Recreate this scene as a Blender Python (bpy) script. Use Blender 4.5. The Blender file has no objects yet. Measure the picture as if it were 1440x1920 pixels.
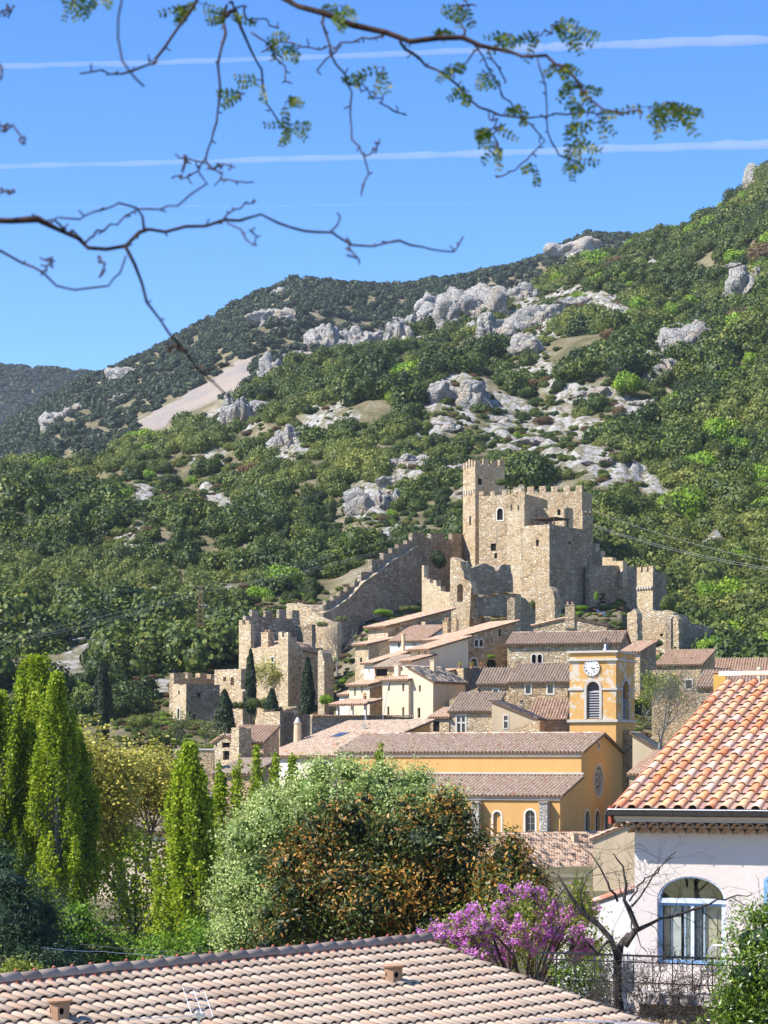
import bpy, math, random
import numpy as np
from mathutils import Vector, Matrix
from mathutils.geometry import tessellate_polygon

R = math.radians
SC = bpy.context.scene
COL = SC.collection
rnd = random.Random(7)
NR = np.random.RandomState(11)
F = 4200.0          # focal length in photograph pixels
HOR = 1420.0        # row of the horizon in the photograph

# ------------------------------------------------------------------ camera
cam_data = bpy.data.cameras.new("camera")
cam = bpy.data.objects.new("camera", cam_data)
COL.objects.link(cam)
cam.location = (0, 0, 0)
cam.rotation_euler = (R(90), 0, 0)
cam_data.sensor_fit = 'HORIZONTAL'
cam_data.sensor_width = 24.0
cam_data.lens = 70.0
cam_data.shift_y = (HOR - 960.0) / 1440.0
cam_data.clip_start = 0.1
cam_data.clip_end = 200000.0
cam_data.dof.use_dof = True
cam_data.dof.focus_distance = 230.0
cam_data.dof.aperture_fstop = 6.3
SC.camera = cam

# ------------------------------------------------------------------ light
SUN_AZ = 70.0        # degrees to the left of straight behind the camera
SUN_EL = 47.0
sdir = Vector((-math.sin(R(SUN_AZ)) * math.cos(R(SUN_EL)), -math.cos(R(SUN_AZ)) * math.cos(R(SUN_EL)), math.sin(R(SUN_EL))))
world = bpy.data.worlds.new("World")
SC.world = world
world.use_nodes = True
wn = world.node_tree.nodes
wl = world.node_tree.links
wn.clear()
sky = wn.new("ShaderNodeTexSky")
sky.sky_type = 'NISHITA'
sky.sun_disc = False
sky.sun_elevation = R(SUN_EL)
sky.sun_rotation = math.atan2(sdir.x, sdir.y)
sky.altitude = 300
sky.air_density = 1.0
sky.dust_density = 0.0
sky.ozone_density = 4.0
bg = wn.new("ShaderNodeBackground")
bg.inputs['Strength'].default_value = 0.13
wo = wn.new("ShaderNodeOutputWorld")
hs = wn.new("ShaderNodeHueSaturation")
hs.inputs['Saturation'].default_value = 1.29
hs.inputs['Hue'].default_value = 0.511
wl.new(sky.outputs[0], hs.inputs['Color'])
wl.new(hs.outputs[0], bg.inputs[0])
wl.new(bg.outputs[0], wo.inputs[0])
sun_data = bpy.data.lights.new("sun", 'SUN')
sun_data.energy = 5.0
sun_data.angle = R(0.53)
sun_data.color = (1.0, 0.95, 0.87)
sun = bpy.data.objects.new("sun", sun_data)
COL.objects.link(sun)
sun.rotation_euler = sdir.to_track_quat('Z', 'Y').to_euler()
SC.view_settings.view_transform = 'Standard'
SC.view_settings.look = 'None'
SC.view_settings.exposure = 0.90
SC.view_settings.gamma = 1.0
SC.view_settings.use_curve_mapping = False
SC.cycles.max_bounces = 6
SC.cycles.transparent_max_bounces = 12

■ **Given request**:
Only lines belong in the copy: transcribe those from the start of the data through the line that contains "SC.camera = cam", and skip the pictures.

■ **Result below**:
Recreate this scene as a Blender Python (bpy) script. Use Blender 4.5. The Blender file has no objects yet. Measure the picture as if it were 1440x1920 pixels.
import bpy, math, random
import numpy as np
from mathutils import Vector, Matrix
from mathutils.geometry import tessellate_polygon

R = math.radians
SC = bpy.context.scene
COL = SC.collection
rnd = random.Random(7)
NR = np.random.RandomState(11)
F = 4200.0          # focal length in photograph pixels
HOR = 1420.0        # row of the horizon in the photograph

# ------------------------------------------------------------------ camera
cam_data = bpy.data.cameras.new("camera")
cam = bpy.data.objects.new("camera", cam_data)
COL.objects.link(cam)
cam.location = (0, 0, 0)
cam.rotation_euler = (R(90), 0, 0)
cam_data.sensor_fit = 'HORIZONTAL'
cam_data.sensor_width = 24.0
cam_data.lens = 70.0
cam_data.shift_y = (HOR - 960.0) / 1440.0
cam_data.clip_start = 0.1
cam_data.clip_end = 200000.0
cam_data.dof.use_dof = True
cam_data.dof.focus_distance = 230.0
cam_data.dof.aperture_fstop = 6.3
SC.camera = cam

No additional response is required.